- _Task to carry out_: Copy out all the lines exactly. Omit pictures.

- _Recorded information_:
****************

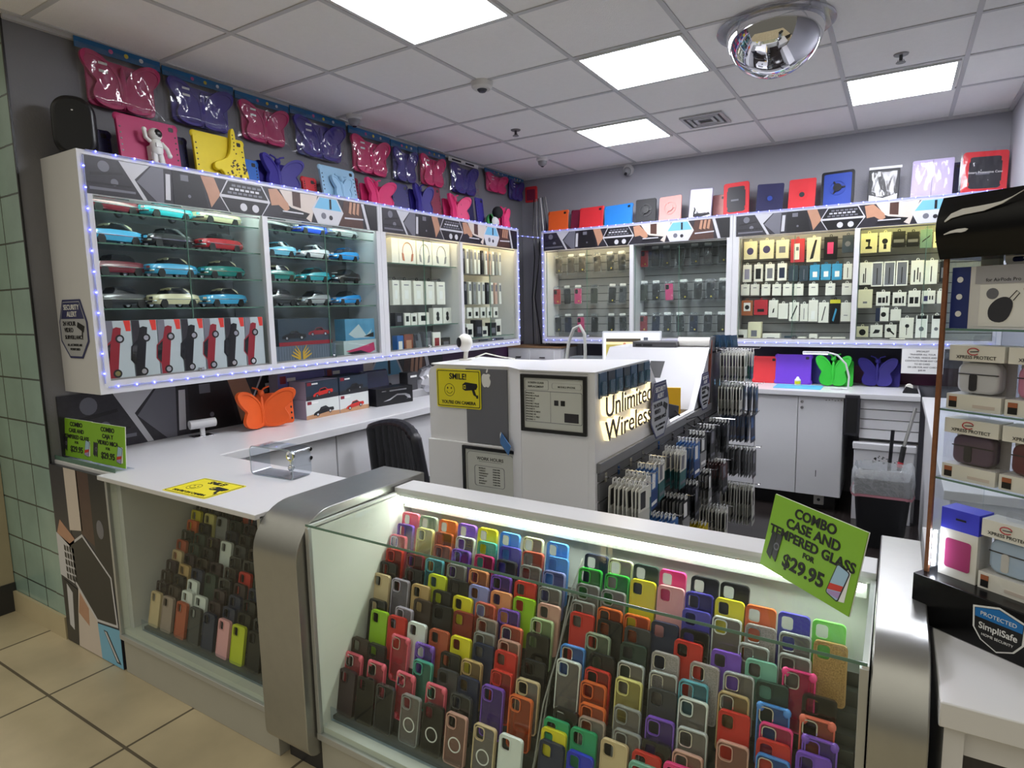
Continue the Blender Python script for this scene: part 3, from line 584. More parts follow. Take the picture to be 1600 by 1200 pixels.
# ------------------------------------------------------------------ headphones bay and slim boxes (second left cabinet)
WB = mat('white_box', '#dcdad2', 0.45, noise=0.02)
def box_thing(name, label, cat, loc, rz, size, m, group, parts=()):
    """carton with its printed front; origin at front left bottom corner"""
    t = thing(name, label, cat, loc, (0, 0, rz), group); w, d, h = size
    MB().box((0, 0, 0), (w, d, h), m).build('carton', t, bevel=min(0.0015, w * .05))
    if parts:
        p = MB()
        for pts, mm, lay in parts: p.prism([(x * w, z * h) for x, z in pts], -0.0006 - 0.0004 * lay, -0.0004 * lay, mm)
        p.build('printed_front', t, smooth=0)
    return t
def Q(x0, z0, x1, z1): return [(x0, z0), (x1, z0), (x1, z1), (x0, z1)]
HP = [mat('headphone_rose', '#a8684e', 0.4), mat('headphone_silver', '#8f9092', 0.4), mat('headphone_grey', '#7c7d7e', 0.4)]
for i, (y0, y1, cn) in enumerate([(3.50, 3.575, 'grey'), (3.58, 3.77, 'rose'), (3.785, 3.965, 'silver'), (3.975, 4.20, 'grey')]):
    w, h = y1 - y0, 0.185
    t = thing('headphone_box', 'white box picturing %s headphones, %s on the upper shelf' % (cn, ['narrow side showing at the left end', 'left of three', 'middle of three', 'right of three'][i]), 'box', (-3.20, y0, 1.944), (0, 0, R(90)), 'boxed headphones on the glass shelf')
    MB().box((0, 0, 0), (w, 0.08, h), WB).build('carton', t, bevel=0.0015)
    if w > .1:
        p = MB(); cx = w * .5; r0 = .056
        arc = [(cx + r0 * math.cos(a * PI / 14), -0.001, h * .50 + r0 * 1.25 * math.sin(a * PI / 14)) for a in range(15)]
        p.tube([(cx + .056, -.001, h * .3)] + arc + [(cx - .056, -.001, h * .3)], 0.0028, HP[i - 1], 6)
        for s_ in (-1, 1): p.prism([(cx + s_ * .036, h * .12), (cx + s_ * .058, h * .15), (cx + s_ * .066, h * .44), (cx + s_ * .046, h * .42)], -0.003, 0, HP[i - 1])
        p.build('printed_headphones', t)
for i, (y0, y1) in enumerate([(3.515, 3.59), (3.615, 3.725), (3.755, 3.868), (3.905, 4.01), (4.04, 4.15)]):
    t = thing('accessory_box', 'tall white accessory box on a peg, %s from the left in the middle row' % ORD[i], 'box', (-3.22, y0, 1.637), (0, 0, R(90)), 'tall white boxes on pegs')
    w, h = y1 - y0, .185
    MB().box((0, 0, 0), (w, .035, h), WB).build('carton', t, bevel=.0015)
    MB().ringprism(circ(w / 2, h + .012, .014, 14), circ(w / 2, h + .012, .009, 14), .015, .019, DARK).build('hanger', t)
    p = MB().box((w * .3, -.0006, h * .25), (w * .7, 0, h * .6), PAPER).box((w * .25, -.0006, h * .8), (w * .75, 0, h * .84), GG); p.build('printed_front', t, smooth=0)
    MB().cyl((w / 2, .015, h + .02), (w / 2, .107, h + .02), .003, CHROME, 8).build('peg_hook', t)
small = [(3.53, 3.62, .10, DARK, 'dark gadget box at the left end of the low glass shelf'), (3.635, 3.70, .095, WB, 'small white box with a black square picture'), (3.71, 3.78, .09, WB, 'small white box with a black watch picture'), (3.795, 3.93, .095, WB, 'white box showing grey charging parts'), (3.985, 4.10, .13, WB, 'white earphone box, left of the pair'), (4.115, 4.225, .13, WB, 'white earphone box, right of the pair')]
for y0, y1, h, m, lab in small:
    pr_ = [(circ(.5, .6, .16, 14), PB, 0), (circ(.5, .35, .18, 14), PB, 1)] if h > .12 else [(Q(.25, .3, .75, .75), PB if m is WB else GG, 0)]
    box_thing('gadget_box', lab, 'box', (-3.22, y0, 1.480), R(90), (y1 - y0, .05, h), m, 'small boxes on the low glass shelf', pr_)
floor_ = [(3.52, 3.59, .145, mat('box_blue', '#2a5f9e', .4), 'blue faced box at the left end of the cabinet floor', WB), (3.60, 3.70, .15, mat('box_brown', '#7b4230', .5), 'brown orange box beside the blue one', GS), (3.83, 3.93, .158, mat('box_graphite', '#3c4048', .4), 'graphite box right of the leaning phone', GG), (3.945, 4.045, .15, WB, 'white box with an orange top on the cabinet floor', PR), (4.06, 4.17, .10, DARK, 'low dark box near the right end of the cabinet floor', GG)]
for y0, y1, h, m, lab, pm in floor_: box_thing('gadget_box', lab, 'box', (-3.20, y0, 1.262), R(90), (y1 - y0, .05, h), m, 'boxes on the floor of the headphone bay', [(Q(.2, .2, .8, .7), pm, 0)])
t = thing('phone_handset', 'grey phone leaning among the boxes on the cabinet floor', 'phone', (-3.17, 3.745, 1.264), (R(-10), 0, R(90)))
MB().prism(rrect(-.034, 0, .034, .15, .008), 0, .009, mat('phone_grey', '#6f747b', .3, .5)).build('body', t); MB().prism(rrect(-.03, .095, .0, .145, .006), -.002, 0, DARK).build('camera_ring', t)
t = thing('wire_stand', 'small white price stand at the right end of the headphone bay floor', 'stand', (-3.18, 4.20, 1.262)); MB().box((-.03, -.03, 0), (.03, .03, .004), WB).build('foot', t); MB().box((-.002, -.025, .004), (.002, .025, .035), WB).build('card', t)
VP = [WB, mat('slim_grey', '#8f8f8d', .5), mat('slim_rose', '#c8a79a', .5), DARK]
def slim_row(y0, y1, z0, z1, n, rowname):
    for i in range(n):
        y = y0 + (y1 - y0) * i / n
        m = VP[[0, 3, 0, 1, 0, 0, 3, 0, 2, 0, 1, 0, 0][i % 13]]
        box_thing('cable_pack', 'slim %s cable pack hung edge on, %s from the left in the %s row' % ({0: 'white', 1: 'grey', 2: 'rose', 3: 'dark'}[VP.index(m)], ORD[i], rowname), 'pack', (-3.19, y, z0), R(90), ((y1 - y0) / n * .55, .16, z1 - z0), m, 'slim packs in the last left bay', [(Q(.15, .6, .85, .9), GG, 0)])
slim_row(4.31, 5.0, 1.90, 2.11, 12, 'upper'); slim_row(4.31, 5.0, 1.635, 1.83, 10, 'middle')
for i in range(6): box_thing('memory_pack', 'small white hanging pack with a dark chip, %s from the left above the jumble' % ORD[i], 'pack', (-3.2, 4.32 + .105 * i, 1.512), R(90), (.075, .02, .095), WB, 'small packs in the last left bay', [(Q(.3, .2, .8, .6), PB, 0)])
for i in range(6): box_thing('adapter_box', '%s little %s adapter box on the lower shelf of the last left bay' % (ORD[i], ['black', 'white'][i % 2]), 'box', (-3.19 - .02 * (i % 2), 4.31 + .115 * i, 1.345), R(90), (.1, .06, .09 + .03 * (i % 3)), [DARK, WB][i % 2], 'adapter boxes in the last left bay', [(Q(.2, .2, .8, .6), [GG, PB][i % 2], 0)])
for i in range(5): box_thing('adapter_box', '%s low %s box on the floor of the last left bay' % (ORD[i], ['slate', 'silver'][i % 2]), 'box', (-3.19, 4.31 + .14 * i, 1.262), R(90), (.125, .06, .055), [mat('box_graphite'), STEEL][i % 2], 'low boxes in the last left bay', [(Q(.2, .2, .8, .6), [GG, PB][i % 2], 0)])
shelf(c2, 0.97, 1.83, 1.345)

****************

- _Result below_:
Continue the Blender Python script for this scene: part 3, from line 584. More parts follow. Take the picture to be 1600 by 1200 pixels.
# ------------------------------------------------------------------ headphones bay and slim boxes (second left cabinet)
WB = mat('white_box', '#dcdad2', 0.45, noise=0.02)
def box_thing(name, label, cat, loc, rz, size, m, group, parts=()):
    """carton with its printed front; origin at front left bottom corner"""
    t = thing(name, label, cat, loc, (0, 0, rz), group); w, d, h = size
    MB().box((0, 0, 0), (w, d, h), m).build('carton', t, bevel=min(0.0015, w * .05))
    if parts:
        p = MB()
        for pts, mm, lay in parts: p.prism([(x * w, z * h) for x, z in pts], -0.0006 - 0.0004 * lay, -0.0004 * lay, mm)
        p.build('printed_front', t, smooth=0)
    return t
def Q(x0, z0, x1, z1): return [(x0, z0), (x1, z0), (x1, z1), (x0, z1)]
HP = [mat('headphone_rose', '#a8684e', 0.4), mat('headphone_silver', '#8f9092', 0.4), mat('headphone_grey', '#7c7d7e', 0.4)]
for i, (y0, y1, cn) in enumerate([(3.50, 3.575, 'grey'), (3.58, 3.77, 'rose'), (3.785, 3.965, 'silver'), (3.975, 4.20, 'grey')]):
    w, h = y1 - y0, 0.185
    t = thing('headphone_box', 'white box picturing %s headphones, %s on the upper shelf' % (cn, ['narrow side showing at the left end', 'left of three', 'middle of three', 'right of three'][i]), 'box', (-3.20, y0, 1.944), (0, 0, R(90)), 'boxed headphones on the glass shelf')
    MB().box((0, 0, 0), (w, 0.08, h), WB).build('carton', t, bevel=0.0015)
    if w > .1:
        p = MB(); cx = w * .5; r0 = .056
        arc = [(cx + r0 * math.cos(a * PI / 14), -0.001, h * .50 + r0 * 1.25 * math.sin(a * PI / 14)) for a in range(15)]
        p.tube([(cx + .056, -.001, h * .3)] + arc + [(cx - .056, -.001, h * .3)], 0.0028, HP[i - 1], 6)
        for s_ in (-1, 1): p.prism([(cx + s_ * .036, h * .12), (cx + s_ * .058, h * .15), (cx + s_ * .066, h * .44), (cx + s_ * .046, h * .42)], -0.003, 0, HP[i - 1])
        p.build('printed_headphones', t)
for i, (y0, y1) in enumerate([(3.515, 3.59), (3.615, 3.725), (3.755, 3.868), (3.905, 4.01), (4.04, 4.15)]):
    t = thing('accessory_box', 'tall white accessory box on a peg, %s from the left in the middle row' % ORD[i], 'box', (-3.22, y0, 1.637), (0, 0, R(90)), 'tall white boxes on pegs')
    w, h = y1 - y0, .185
    MB().box((0, 0, 0), (w, .035, h), WB).build('carton', t, bevel=.0015)
    MB().ringprism(circ(w / 2, h + .012, .014, 14), circ(w / 2, h + .012, .009, 14), .015, .019, DARK).build('hanger', t)
    p = MB().box((w * .3, -.0006, h * .25), (w * .7, 0, h * .6), PAPER).box((w * .25, -.0006, h * .8), (w * .75, 0, h * .84), GG); p.build('printed_front', t, smooth=0)
    MB().cyl((w / 2, .015, h + .02), (w / 2, .107, h + .02), .003, CHROME, 8).build('peg_hook', t)
small = [(3.53, 3.62, .10, DARK, 'dark gadget box at the left end of the low glass shelf'), (3.635, 3.70, .095, WB, 'small white box with a black square picture'), (3.71, 3.78, .09, WB, 'small white box with a black watch picture'), (3.795, 3.93, .095, WB, 'white box showing grey charging parts'), (3.985, 4.10, .13, WB, 'white earphone box, left of the pair'), (4.115, 4.225, .13, WB, 'white earphone box, right of the pair')]
for y0, y1, h, m, lab in small:
    pr_ = [(circ(.5, .6, .16, 14), PB, 0), (circ(.5, .35, .18, 14), PB, 1)] if h > .12 else [(Q(.25, .3, .75, .75), PB if m is WB else GG, 0)]
    box_thing('gadget_box', lab, 'box', (-3.22, y0, 1.480), R(90), (y1 - y0, .05, h), m, 'small boxes on the low glass shelf', pr_)
floor_ = [(3.52, 3.59, .145, mat('box_blue', '#2a5f9e', .4), 'blue faced box at the left end of the cabinet floor', WB), (3.60, 3.70, .15, mat('box_brown', '#7b4230', .5), 'brown orange box beside the blue one', GS), (3.83, 3.93, .158, mat('box_graphite', '#3c4048', .4), 'graphite box right of the leaning phone', GG), (3.945, 4.045, .15, WB, 'white box with an orange top on the cabinet floor', PR), (4.06, 4.17, .10, DARK, 'low dark box near the right end of the cabinet floor', GG)]
for y0, y1, h, m, lab, pm in floor_: box_thing('gadget_box', lab, 'box', (-3.20, y0, 1.262), R(90), (y1 - y0, .05, h), m, 'boxes on the floor of the headphone bay', [(Q(.2, .2, .8, .7), pm, 0)])
t = thing('phone_handset', 'grey phone leaning among the boxes on the cabinet floor', 'phone', (-3.17, 3.745, 1.264), (R(-10), 0, R(90)))
MB().prism(rrect(-.034, 0, .034, .15, .008), 0, .009, mat('phone_grey', '#6f747b', .3, .5)).build('body', t); MB().prism(rrect(-.03, .095, .0, .145, .006), -.002, 0, DARK).build('camera_ring', t)
t = thing('wire_stand', 'small white price stand at the right end of the headphone bay floor', 'stand', (-3.18, 4.20, 1.262)); MB().box((-.03, -.03, 0), (.03, .03, .004), WB).build('foot', t); MB().box((-.002, -.025, .004), (.002, .025, .035), WB).build('card', t)
VP = [WB, mat('slim_grey', '#8f8f8d', .5), mat('slim_rose', '#c8a79a', .5), DARK]
def slim_row(y0, y1, z0, z1, n, rowname):
    for i in range(n):
        y = y0 + (y1 - y0) * i / n
        m = VP[[0, 3, 0, 1, 0, 0, 3, 0, 2, 0, 1, 0, 0][i % 13]]
        box_thing('cable_pack', 'slim %s cable pack hung edge on, %s from the left in the %s row' % ({0: 'white', 1: 'grey', 2: 'rose', 3: 'dark'}[VP.index(m)], ORD[i], rowname), 'pack', (-3.19, y, z0), R(90), ((y1 - y0) / n * .55, .16, z1 - z0), m, 'slim packs in the last left bay', [(Q(.15, .6, .85, .9), GG, 0)])
slim_row(4.31, 5.0, 1.90, 2.11, 12, 'upper'); slim_row(4.31, 5.0, 1.635, 1.83, 10, 'middle')
for i in range(6): box_thing('memory_pack', 'small white hanging pack with a dark chip, %s from the left above the jumble' % ORD[i], 'pack', (-3.2, 4.32 + .105 * i, 1.512), R(90), (.075, .02, .095), WB, 'small packs in the last left bay', [(Q(.3, .2, .8, .6), PB, 0)])
for i in range(6): box_thing('adapter_box', '%s little %s adapter box on the lower shelf of the last left bay' % (ORD[i], ['black', 'white'][i % 2]), 'box', (-3.19 - .02 * (i % 2), 4.31 + .115 * i, 1.345), R(90), (.1, .06, .09 + .03 * (i % 3)), [DARK, WB][i % 2], 'adapter boxes in the last left bay', [(Q(.2, .2, .8, .6), [GG, PB][i % 2], 0)])
for i in range(5): box_thing('adapter_box', '%s low %s box on the floor of the last left bay' % (ORD[i], ['slate', 'silver'][i % 2]), 'box', (-3.19, 4.31 + .14 * i, 1.262), R(90), (.125, .06, .055), [mat('box_graphite'), STEEL][i % 2], 'low boxes in the last left bay', [(Q(.2, .2, .8, .6), [GG, PB][i % 2], 0)])
shelf(c2, 0.97, 1.83, 1.345)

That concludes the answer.